La recette sera reprise dans L'ordre du jour : on oppose les nantis, ridicules dans leur embourgeoisement et leur contentement de soi, à la réalité du terrain qu'ils engendrent. Ici, ce n'est pas la guerre mais le partage des terres africaines qui passe sous la plume acerbe d'Eric Vuillard. Tout cela pour du caoutchouc.
Le Congo n'a pas été un pays annexé à la façon traditionnelle du colonialisme, mais un pays possédé, comme on possède un bien. L'heureux propriétaire, c'est Leopold II, roi des Belges. Mais l'exploitation de ce bien passe par des hommes ordinaires, ou presque : car ces gens ont perdu toute empathie pour leur frères humains. Il y a les Chodron, il y a Lemaire, les jumeaux Goffinet, et puis le monstre, Fiévez. L'homme qui exige qu'on lui rapporte les mains coupées des gens qu'on a mis à mort, pour justifier le gaspillage de munitions ! Cette image de paniers remplis de mains coupées, de gens qui tiennent entre leurs mains des mains sur une photo, risque de poursuivre longtemps le lecteur. On pense à cette autre anecdote terrible, dans L'ordre du jour, des autorités autrichiennes qui coupèrent le gaz aux Juifs pour éviter qu'ils ne se suicident de cette manière, ce qui était coûteux... Vuillard a le chic pour dégoter ce type de "détail" glaçant. Car son truc, c'est d'exprimer la grande Histoire par la petite, celle des inconnus, de ceux qui font la basse besogne. Ou la subissent.

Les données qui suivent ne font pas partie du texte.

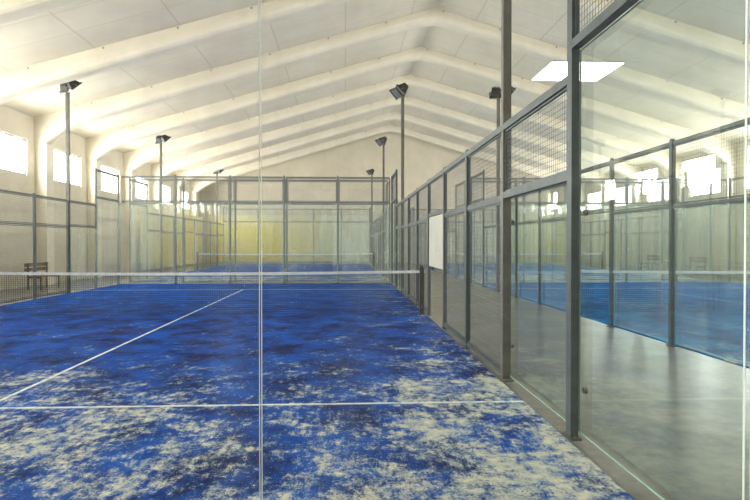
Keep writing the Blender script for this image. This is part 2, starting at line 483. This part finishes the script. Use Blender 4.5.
# benches
def bench(x,y,rot,lab):
    e=obj('bench',None,loc=(x,y,0),rot=(0,0,rot),label=lab,category='bench',group='courtside benches')
    def seat():
        b=MB()
        for i in range(3): b.box(-.75,.75,-.2+.14*i,-.08+.14*i,.42,.45,'wood')
        return b.mesh('seat')
    def back():
        b=MB()
        for i in range(2): b.box(-.75,.75,.24,.265,.6+.15*i,.71+.15*i,'wood')
        return b.mesh('backrest')
    def leg():
        b=MB(); b.box(-.02,.02,-.2,-.16,0,.42,'steel'); b.box(-.02,.02,.2,.24,0,.86,'steel'); b.box(-.02,.02,-.16,.2,.38,.42,'steel'); return b.mesh('leg')
    obj('seat',cached('seat',seat),e); obj('backrest',cached('back',back),e)
    for s in (-.6,.6): obj('leg',cached('leg',leg),e,(s,0,0))
bench(-9.9,20.4,math.pi/2,'wooden slatted bench between court fence and cream wall')
bench(16.3,27.5,-math.pi/2,'wooden slatted bench below the bright windows')
bench(16.3,31.5,-math.pi/2,'wooden slatted bench below the bright windows')

# ---------------------------------------------------------------- light
w=bpy.data.worlds.new('sky'); S.world=w; w.use_nodes=True
nt=w.node_tree; bg=nt.nodes['Background']; bg.inputs[0].default_value=(.96,.985,1,1); bg.inputs[1].default_value=7.5
def area(name,loc,rot,sx,sy,power,col=(1,.97,.915)):
    l=bpy.data.lights.new(name,'AREA'); l.shape='RECTANGLE'; l.size=sx; l.size_y=sy; l.energy=power; l.color=col
    l.spread=math.radians(165)
    o=bpy.data.objects.new(name,l); COL.objects.link(o); o.location=loc; o.rotation_euler=rot
tl=math.radians(80)
for i,(a,c) in enumerate(wins):
    y=(a+c)/2
    area('window_daylight',(XL-.35,y,4.5),(0,-tl,0),1.25,2.7,470)
    area('window_daylight',(XR+.35,y,4.5),(0,tl,0),1.25,2.7,510)

cam=bpy.data.cameras.new('camera'); co=bpy.data.objects.new('camera',cam); COL.objects.link(co)
cam.sensor_width=36; cam.lens=603/750*36; cam.clip_start=.05; cam.clip_end=300
co.location=(0,0,1.51); co.rotation_euler=(math.radians(90-.66),0,math.radians(-2.85))
S.camera=co
S.view_settings.view_transform='Standard'
try: S.view_settings.look='Medium High Contrast'
except Exception as ex: print('look',ex)
S.view_settings.exposure=0.0
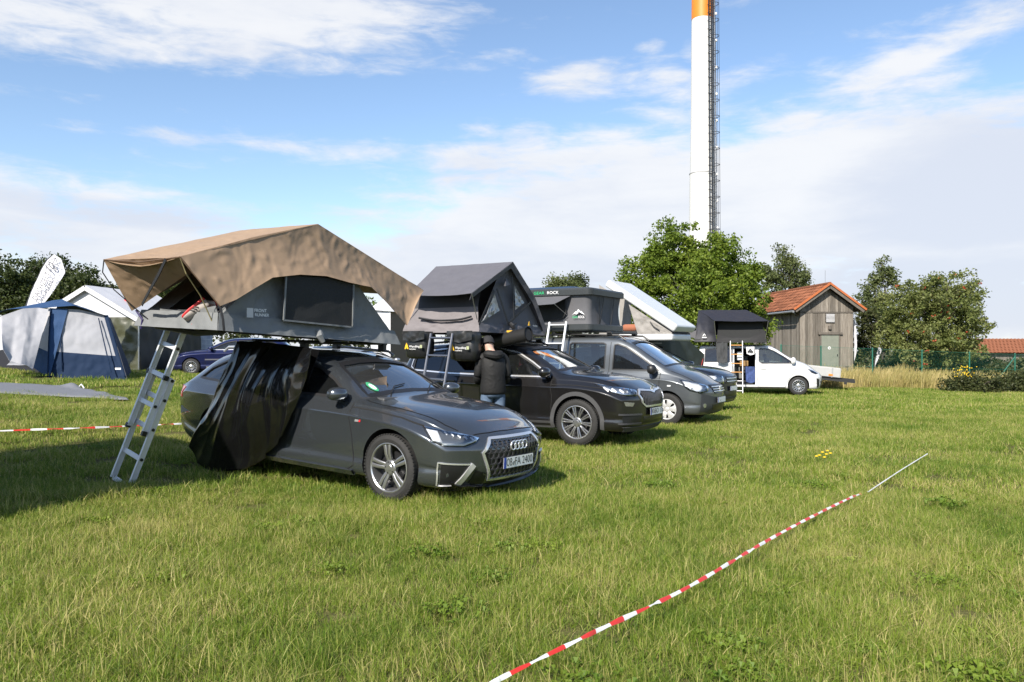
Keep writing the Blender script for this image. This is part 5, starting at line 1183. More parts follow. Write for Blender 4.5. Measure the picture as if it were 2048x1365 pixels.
# --- white wedge tent
def tent_wedge():
    t = thing('roof_tent', DU_O.to_tuple(), 'white wedge-shaped hard-shell roof tent sloping down above the blue-black SUV', 'roof tent', 'roof tents opened on the vehicles', TH4); M4 = WM[t.name]
    SW = mat('shell_white', (.56, .57, .58), .35, coat=.3); FB = mat('beige_canvas', (.26, .245, .23), .8, bump=.5, bscale=8, bdist=.02)
    x1, x0, y = -.42, -2.55, .66; zb = 1.76
    b = MB(); b.box(((x0 + x1) / 2, 0, zb + .07), (x1 - x0, 2 * y, .17)); bevel(b.build('base_shell', SW, t), .05, 3)
    a = radians(33); ln = 2.25; R = Matrix.Rotation(a, 3, 'Y'); c = V((x1 + .05, 0, zb + .20)) + R @ V((-ln / 2, 0, .08)); b = MB(); b.box(c, (ln, 2 * y + .06, .20), R); bevel(b.build('lid', SW, t), .06, 3)
    hz = lambda x: zb + .17 + (x1 - x) * tan(a) * .97
    for sg in (-1, 1):
        P_ = [M4 @ V((x, sg * (y - .03), hz(x))) for x in (x1 - .02, -1.0, -1.6)]; Q_ = [M4 @ V((x, sg * (y - .03), zb + .14)) for x in (x1 - .02, -.95, -1.35)]
        cloth('tent_wall', P_, Q_, 36, 18, FB, t, 0, .03, 3.5, .004, 70 + sg)
        P_ = [M4 @ V((x, sg * (y - .05), hz(x))) for x in (-2.1, x0 + .1)]; Q_ = [M4 @ V((x, sg * (y - .05), zb + .14)) for x in (-2.1, x0 + .1)]
        cloth('tent_wall', P_, Q_, 8, 10, FB, t, 0, .02, 3, .004, 74 + sg)
    b = MB(); b.box((-1.7, 0, zb + .2), (1.4, 1.1, .12)); bevel(b.build('mattress', DARK, t), .04)
    b = MB(); b.box((-1.62, -.42, zb + .32), (.42, .34, .18)); bevel(b.build('pillow', mat('pillow_rust', (.30, .11, .06), .9), t), .08, 3)
    b = MB(); b.tube([(-.75, -y - .01, 2.0), (-.9, -y - .03, 2.1), (-1.0, -y - .01, 2.22)], .012, 6); b.build('strap', STRAP, t, True)
tent_wedge()
def tarp():
    TP = mat('dark_green_tarp', (.022, .030, .020), .6, bump=.5, bscale=3, bdist=.03)
    t = thing('tarpaulin', gat(1370, 22.5).to_tuple(), 'dark green tarpaulin wall stretched from the white wedge tent towards the white van', 'tarpaulin')
    ridge = [P(1290, 690, 21.2), P(1340, 650, 21.6), P(1372, 676, 22.4), P(1408, 709, 23.4)]
    def g(px, Y): q = gat(px, Y); return q
    cloth('tarp_wall', ridge, [g(1290, 21.1), g(1340, 21.5), g(1372, 22.3), g(1404, 23.3)], 30, 20, TP, t, 0, .03, 1.2, .006, 80)
    b = MB(); b.tube([ridge[3], g(1385, 22.6)], .006, 5); b.build('guy_line', mat('red_cord', (.55, .03, .03), .6), t, True, True)
tarp()
# --- black folding tent on the white van
def tent_van():
    t = thing('roof_tent', (V_O - V((0, 0, .12))).to_tuple(), 'black folding roof tent with a dark open front, on the white van by the barn', 'roof tent', 'roof tents opened on the vehicles', TH5); M5 = WM[t.name]
    BK = mat('black_canvas', (.017, .017, .024), .6, var=.08, bump=.4, bscale=8, bdist=.015); BV = mat('black_canvas_side', (.009, .009, .011), .75, bump=.4, bscale=8)
    W_ = lambda *p: M5 @ V(p)
    zb = 2.10
    b = MB(); b.prism([(-3.78, -1.12, zb), (-1.15, -1.12, zb), (-1.15, .45, zb), (-3.78, .45, zb)], (0, 0, .12)); b.build('base_board', BOARD, t)
    r0, r1 = (-3.66, -.40, 3.36), (-1.85, -.40, 3.34)
    cloth('flysheet', [W_(*r0), W_(*r1)], [W_(-3.05, -1.42, 2.90), W_(-1.08, -1.36, 2.88)], 30, 16, BK, t, .02, .03, 1.8, .006, 90)
    cloth('flysheet', [W_(*r1), W_(*r0)], [W_(-1.1, .5, 2.4), W_(-3.78, .5, 2.4)], 20, 12, BK, t, .02, .02, 1.8, .006, 91)
    cloth('flysheet', [W_(-1.85, -.40, 3.34), W_(-1.85, -.35, 3.34)], [W_(-1.08, -1.36, 2.88), W_(-1.02, .4, 2.5)], 12, 12, BK, t, 0, .01, 2, .006, 92)
    cloth('tent_wall', [W_(*r0), W_(-3.05, -1.38, 2.91)], [W_(-3.78, -1.14, zb + .02), W_(-2.98, -1.16, zb + .02)], 16, 16, BK, t, 0, .03, 2.2, .006, 93)
    cloth('tent_wall', [W_(-3.66, -.4, 3.34), W_(-3.70, .45, 2.5)], [W_(-3.80, -1.1, zb), W_(-3.80, .45, zb)], 12, 12, BK, t, 0, .02, 2, .006, 94)
    cloth('tent_wall', [W_(-1.5, -1.0, 2.7), W_(-1.1, .4, 2.5)], [W_(-1.13, -1.1, zb), W_(-1.13, .45, zb)], 12, 12, BV, t, 0, .02, 2, .006, 95)
    cloth('door_panel', [W_(-2.95, -1.10, zb + .30), W_(-2.5, -1.10, zb + .16), W_(-1.75, -1.10, zb + .16), W_(-1.2, -1.12, zb + .45)], [W_(-2.95, -1.14, zb - .02), W_(-1.15, -1.14, zb - .02)], 24, 8, BV, t, 0, .012, 3, .005, 96)
    cloth('mesh_door', [W_(-2.9, -.95, 2.95), W_(-1.3, -.95, 2.92)], [W_(-2.95, -1.06, zb + .1), W_(-1.2, -1.06, zb + .1)], 8, 8, MESHB, t, 0, 0, 3, .004, 97)
    # small side awning at the rear end
    cloth('side_awning', [W_(-3.70, -.95, 2.55), W_(-3.72, .3, 2.62)], [W_(-4.35, -.95, 2.42), W_(-4.35, .3, 2.42)], 10, 8, BK, t, 0, .01, 3, .005, 98)
    cloth('side_awning', [W_(-3.72, -.98, 2.55), W_(-4.35, -.97, 2.42)], [W_(-3.76, -1.1, 2.2), W_(-3.8, -1.08, 2.25)], 8, 8, BK, t, 0, .01, 3, .005, 99)
    for a, c in (((-3.05, -1.42, 2.90), (-2.98, -1.14, zb + .05)), ((-1.10, -1.36, 2.88), (-1.20, -1.12, zb + .1)), ((-4.33, -.95, 2.42), (-3.8, -1.0, 2.15))):
        b = MB(); b.tube([a, c], .012, 6); b.build('awning_pole', POLE, t, True)
    c = W_(-3.42, -1.22, 2.33); b = MB(); q = c; u_ = U5
    b.prism([q - u_ * .07, q - u_ * .02 + V((0, 0, .02)), q + V((0, 0, .10)), q + u_ * .07, q + V((0, 0, .05))], tuple(N5 * .008)); b.box(q - V((0, 0, .05)), (.17, .01, .03), Matrix((U5, -N5, V((0, 0, 1)))).transposed()); b.build('print', WHITEINK, t, world=True)
tent_van()
M5 = Matrix.Translation(V_O) @ Matrix.Rotation(TH5, 4, 'Z'); ORG = mat('orange_step', (.55, .25, .05), .6); TUBE = mat('grey_tube', (.30, .30, .31), .4, .5)
ladder_rails('ladder', 'telescopic ladder with orange steps in front of the white van\'s open door', (M5 @ V((-2.46, -1.20, 2.02)), M5 @ V((-2.02, -1.20, 2.02))), (M5 @ V((-2.46, -1.75, .0)), M5 @ V((-2.02, -1.75, .0))), (.08, .25, .42, .58, .74, .92), TUBE, [ORG, ORG, ORG, ORG, TUBE, TUBE], .042, None, False, True)
def hung(name, label, cat, x, w, z1, z0, m, y=-1.12, seed=0):
    t = thing(name, (M5 @ V((x, y, z0))).to_tuple(), label, cat)
    o = cloth(name + '_cloth', [M5 @ V((x - w / 2, y, z1)), M5 @ V((x + w / 2, y, z1))], [M5 @ V((x - w * .42, y - .02, z0 + .06)), M5 @ V((x, y - .03, z0)), M5 @ V((x + w * .5, y - .02, z0 + .04))], 24, 20, m, t, 0, .06, 3.2, .02, seed, .5, .3)
    return t
hung('jacket', 'dark grey jacket hanging from the black tent over the side window of the white van', 'jacket', -2.78, .42, 1.99, 1.18, mat('jacket_grey', (.04, .042, .045), .85), seed=5)
tb = hung('tote_bag', 'white bag with a black mountain print, hung beside the ladder in the white van\'s doorway', 'bag', -1.74, .30, 1.80, 1.48, mat('tote_white', (.62, .62, .63), .8), seed=6)
b = MB(); c = M5 @ V((-1.74, -1.185, 1.60)); b.prism([c - U5 * .12, c - U5 * .08, c + V((0, 0, .07)), c + U5 * .08, c + U5 * .12, c + V((0, 0, .14))], tuple(N5 * .006)); b.prism([c - U5 * .10 - V((0, 0, .02)), c + V((0, 0, .05)), c + U5 * .10 - V((0, 0, .02))], tuple(N5 * .006)); b.build('print', INK, tb, world=True)
hung('blanket', 'blue blanket lying in the open side door of the white van', 'blanket', -1.74, .36, 1.05, .42, mat('blanket_blue', (.035, .06, .17), .9, var=.4, vscale=14), -.86, 8)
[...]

Ici, Vuillard choisit de s'attarder sur Fiévez. Car comment imaginer qu'un être humain ne soit pas rongé de l'intérieur par de telles atrocités ordonnées par lui ? C'est pourtant ce que firent la plupart des protagonistes de cette affaire. Page 87 :
Au paradis, nous ne sommes restés que quelques heures. On dit qu'Adam et Eve commirent leur faute aux environs de midi et qu'ils furent expulsés à la nuit tombante. Depuis nous sommes dans la zone grise, la plus peuplée, là où se déversent les travaux des uns et des autres. C'est là que se tiennent les Malet, les Goffinet, les Brouchoven de Bergeyck ; c'est là qu'ils continuèrent chaque jour à accomplir leur devoir (même si nous ignorons la force des scrupules), tandis que Leopold vieillissait, que le vieux Stanley jouissait de sa retraite et que les bienheureux de tous bords poursuivaient leurs affaires. Mais Fiévez, lui, passait ses nuits à boire, il suait, buvait devant son visage mort.
La zone grise : c'est cela. Hanna Arendt ne disait rien d'autre avec son concept de banalité du mal...
Le style est toujours littéraire, avec quelques échappées dans le trivial - qui ne s'imposaient pas forcément. A la fin, l'envolée lyrique est un peu absconse, Vuillard s'enfle un peu de lui-même. Le livre est peut-être aussi un peu court : est-ce pour cela que j'ai un peu moins accroché qu'à d'autres de ses opus ? Ou bien me lassè-je, tout simplement, de la formule, certes très personnelle, de Vuillard ? Difficile à dire, mais après cinq Vuillard, "la pause s'impose".